— Begin —

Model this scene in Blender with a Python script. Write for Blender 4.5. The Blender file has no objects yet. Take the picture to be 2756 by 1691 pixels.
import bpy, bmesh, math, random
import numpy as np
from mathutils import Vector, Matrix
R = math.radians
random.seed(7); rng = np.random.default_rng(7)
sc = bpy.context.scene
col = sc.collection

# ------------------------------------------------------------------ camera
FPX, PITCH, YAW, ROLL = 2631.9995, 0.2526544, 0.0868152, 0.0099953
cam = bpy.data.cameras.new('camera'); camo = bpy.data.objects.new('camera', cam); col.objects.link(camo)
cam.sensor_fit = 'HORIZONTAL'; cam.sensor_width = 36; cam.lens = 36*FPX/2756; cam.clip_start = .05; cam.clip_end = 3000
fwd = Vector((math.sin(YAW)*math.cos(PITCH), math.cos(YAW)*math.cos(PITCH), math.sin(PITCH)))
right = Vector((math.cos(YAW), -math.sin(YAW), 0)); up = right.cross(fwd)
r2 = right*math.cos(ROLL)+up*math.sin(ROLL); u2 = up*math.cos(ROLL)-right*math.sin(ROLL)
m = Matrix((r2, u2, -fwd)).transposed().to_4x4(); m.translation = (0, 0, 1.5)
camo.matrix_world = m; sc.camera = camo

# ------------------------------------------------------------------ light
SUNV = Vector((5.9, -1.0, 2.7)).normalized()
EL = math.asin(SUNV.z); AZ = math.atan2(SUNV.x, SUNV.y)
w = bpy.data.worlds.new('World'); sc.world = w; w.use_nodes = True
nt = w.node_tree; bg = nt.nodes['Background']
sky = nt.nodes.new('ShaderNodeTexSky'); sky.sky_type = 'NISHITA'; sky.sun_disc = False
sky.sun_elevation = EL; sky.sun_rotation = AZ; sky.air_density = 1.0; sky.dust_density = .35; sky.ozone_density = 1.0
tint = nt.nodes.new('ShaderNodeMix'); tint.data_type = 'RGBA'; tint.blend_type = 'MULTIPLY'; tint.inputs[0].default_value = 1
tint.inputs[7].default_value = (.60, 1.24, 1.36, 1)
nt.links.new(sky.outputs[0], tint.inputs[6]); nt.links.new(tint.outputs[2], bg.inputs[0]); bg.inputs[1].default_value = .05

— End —

STATED TASK - Give every line of the material that includes the string "objects".

REPLY -
Model this scene in Blender with a Python script. Write for Blender 4.5. The Blender file has no objects yet. Take the picture to be 2756 by 1691 pixels.
cam = bpy.data.cameras.new('camera'); camo = bpy.data.objects.new('camera', cam); col.objects.link(camo)